Thursday, December 4, 2025

City of the Viennese

Yesterday we went to Leopold Museum located in the Museum Quartier. Leopold had an excellent exhibition of Vienna artists like Gustav Klimt and Egon Schiele whose paintings can clearly claim to be a new way of perspective. In fact, it was not only in the realm of art but also in psychology (Sigmund Freud), economics (Hayek, Schumpeter) music (Mahler and Schonberg) and architecture. It is one of those periods in history when gifted people, new ideas and a special city come together with the right ingredients to claim a break from the past and point the way towards a new way.

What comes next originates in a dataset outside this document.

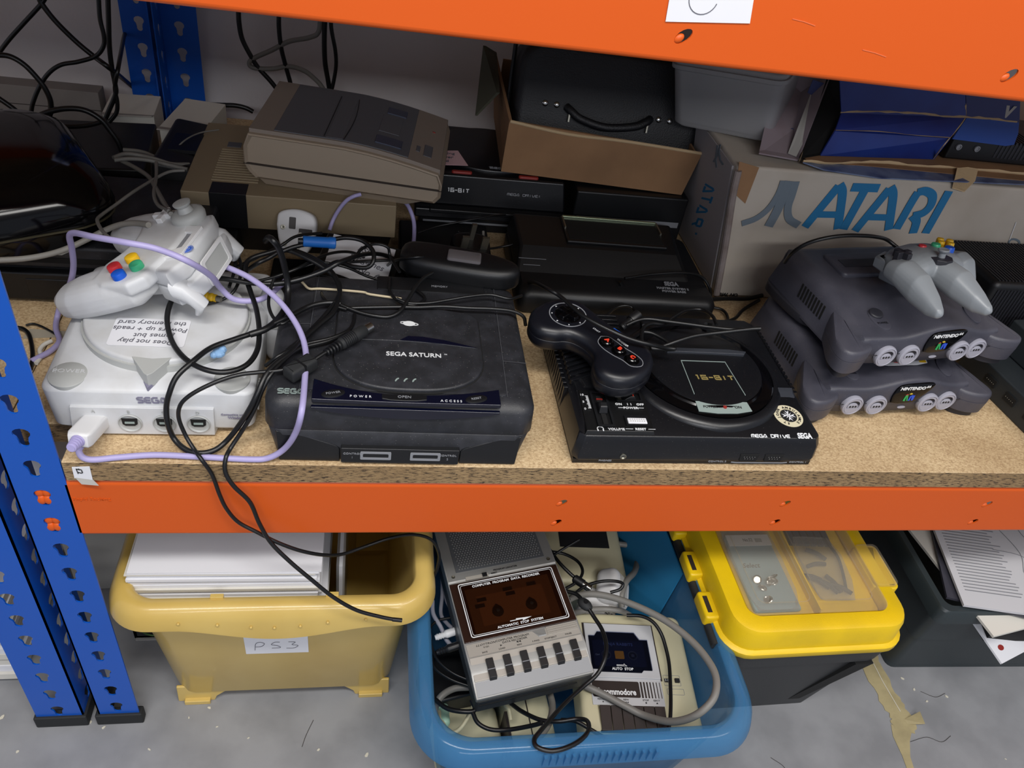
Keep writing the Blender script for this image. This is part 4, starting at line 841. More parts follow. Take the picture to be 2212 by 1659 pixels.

The exhibit at the lower floor of the Leopold was on esoteric subjects like Theosophy, spiritual enlightenment, life after death and such areas that pertain to the supernatural realm.  Vienna in the 1900s is like Paris in the 1920s or New York in 1950s or San Jose\ Silicon Valley in the 1980s or Shanghai in the 2020s. Unfortunately, Vienna succumbed to fascism with the rise of National Socialism and Adolf Hitler and the Holocaust. After the World War I, Austrian – Hungarian empire collapsed, and the Hapsburg were dethroned. It was not a happy ending considering the promising start.
The next museum we went was the Wien or Vienna Museum. Initially, I wanted to go to the Albertini Museum but decided we had enough of art museums. We walk through the museum quartier made our way towards St. Charles Church. There was a Christmas Market in front of the church but did not get a chance to visit the church or the market. Instead, we spent nearly 3 hours in the Wein Museum, which was all about Vienna, the city. The museum reminded me of the Tokyo Museum which I visited long ago.
I have been watching YouTube videos about the Hapsburg, Austro – Hungarian empire which I tried to relate to my visit, to imagine rising of a multi-ethnic society and the social process and governance it took to manage or mismanage this immense grouping. Wien Museum brough me down to earth, to understand the history of the place with exhibits of weaponry, armory, artifacts and good use of audio-visual technologies to improve our understanding. The admission was free, and I should have spent more time here.
I liked the exhibits on the siege of Vienna by the Ottomans, by Napoleon Bonaparte, Congress of Vienna and the Anschluss or annexation of Austria by Hitler. I could link my visit to Upper and Lower Belvedere which was owned by Prince Eugene of Savoy who fought in the wars against Napoleon. Of the city mayors and the business men and financiers whose palatial homes dotted the city center and their business history. It provided a closer glimpse of the Viennese and their city.